A development company composed of MSU students and an alumnus has won three East Lansing startup competitions since the beginning of November, netting $11,000 in funding among other resources. Their project, an application called Horizon, draws data from users’ social media usage and interests to create a personal travel profile for them. The app creates a travel itinerary for a specific destination or recommends places they might not have gone, Horizon CEO Oshan Weerasinghe said. Weerasinghe, an MSU alumnus, said he saw the need for the app with how much he had to travel for work. The app will ease a lot of decision making, Weerasinghe said.

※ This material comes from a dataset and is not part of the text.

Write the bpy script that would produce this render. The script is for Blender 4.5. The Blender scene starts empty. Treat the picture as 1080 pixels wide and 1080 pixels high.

“I travel a lot for work myself, and the idea for Horizon came directly out of this need that I had,” Weerasinghe said. “When I travel, I spend time deciding what I want to do next, where I want to eat, and I kind of scroll through on my phone or on multiple tabs on a browser trying to plan what I want to do next.”

In addition to using data from user’s social media to adapt its recommendations, Horizon will also adapt to user behavior the more it’s used, Weerasinghe said.

“Once you start using it ... kind of like a girlfriend, it gets to know you better,” Weerasinghe said.

Weerasinghe initially pitched the idea at Startup Weekend in November then teaming up with business sophomore Bailey Paxton and computer science sophomore Ben Buscarino, now CFO and CTO at Horizon, respectively. Later that month Horizon won Hatched, a monthly startup competition that provides $1,000 in funding to winners, in addition to resources such as interns and mentors. More recently, Horizon won The Hatch, a competition where the year’s Hatching winners pitch their ideas against each other for a further $10,000 in funding.

“Having an idea and just kind of toying with it in your head, at least in my experience, is kind of aggravating at times because you have no validation,” Weerasinghe said. “Getting some validation ... is always a great thing.”

The members of Horizon expressed excitement about the company’s quick start and are confident in the app’s future success.

“I think it’s truly revolutionary, because everyone’s working on how to save time, how to reduce the amount of decisions they have to make,” Buscarino said. “It’s going to be, I think, a huge consumer success when we actually really get it going and we really learn what other features people want with the application.”

Weerasinghe said Horizon now has enough funding and resources to enter a production phase and plans to apply to nationwide competitions, basing itself in Lansing and making use of MSU resources. The company plans to market itself to MSU once a working beta is finished.